Inevitably, we found the best carnitas in the smallest taquerias imaginable. Places so tiny and spartan you questioned whether they were actually inhabited by human beings. That is, until you saw the carnitas turning lazily on a rotisserie framed by a smokey restaurant window. Minutes later, we'd be standing at the counter. . . watching as the cook himself shaved thin, yet incredibly succulent, slices of meat onto our tortillas. . . anticipating that first bite into porcine perfection.

So, this is what was playing over and over in my head this week, thinking about our upcoming Cinco de Mayo potluck. Naturally, I turned to my cookbook authority on all things Mexican -- Williams-Sonoma's "Mexican Food." Seriously. Despite the chi-chi rep, W-S kicks it when it comes to ethnic cook books.

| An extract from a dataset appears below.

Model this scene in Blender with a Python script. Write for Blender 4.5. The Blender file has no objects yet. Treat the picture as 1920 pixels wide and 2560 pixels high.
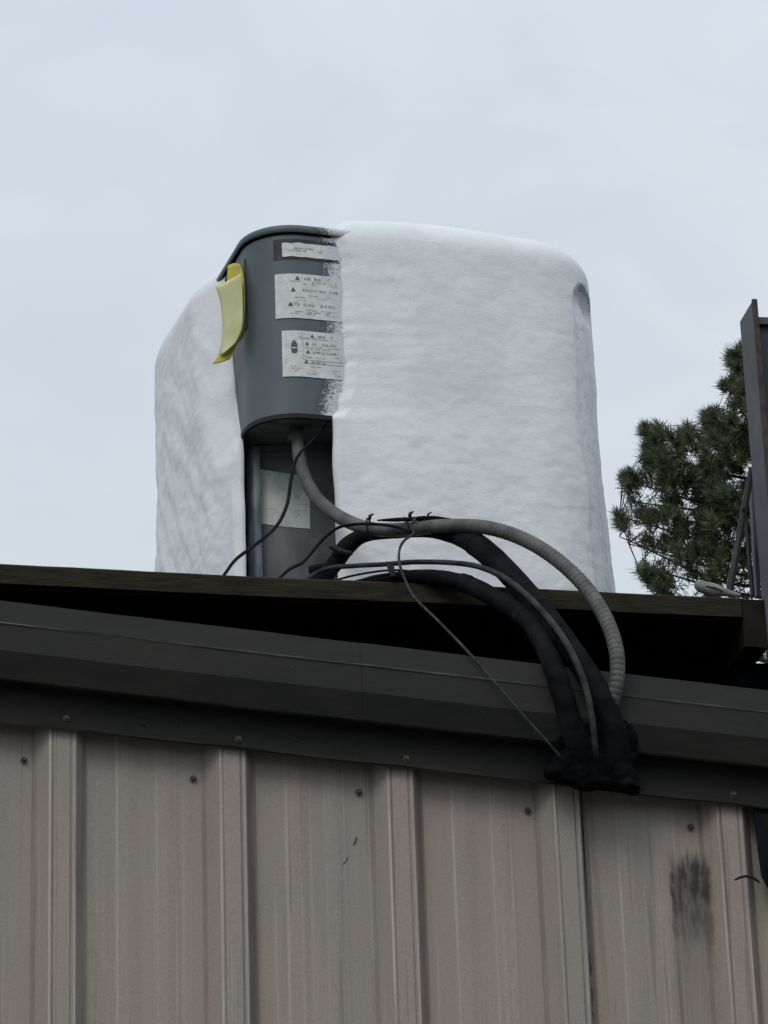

The recipe is simple enough: Pork shoulder or boneless country-style ribs (I did ribs), orange zest, orange juice, sea salt, plus a little water. (From the confessional: Forgive me, father, I threw in a little fresh ground pepper. Just because.) The meat braises in a pan rather than on a rotisserie. (A small concession if the outcome is anywhere close to the OC carnitas of my dreams.) And W-S assured me all this magic would take an hour, with another 15 minutes or so for the meat to carmelize in its rendered fat.

Four hours later, yes, four hours later . . . I had beautiful, magnifico carnitas that easily matched the ones we enjoyed in SoCal back in the day.

After 22.5 years living in a carnitas-free zone, it was worth the wait.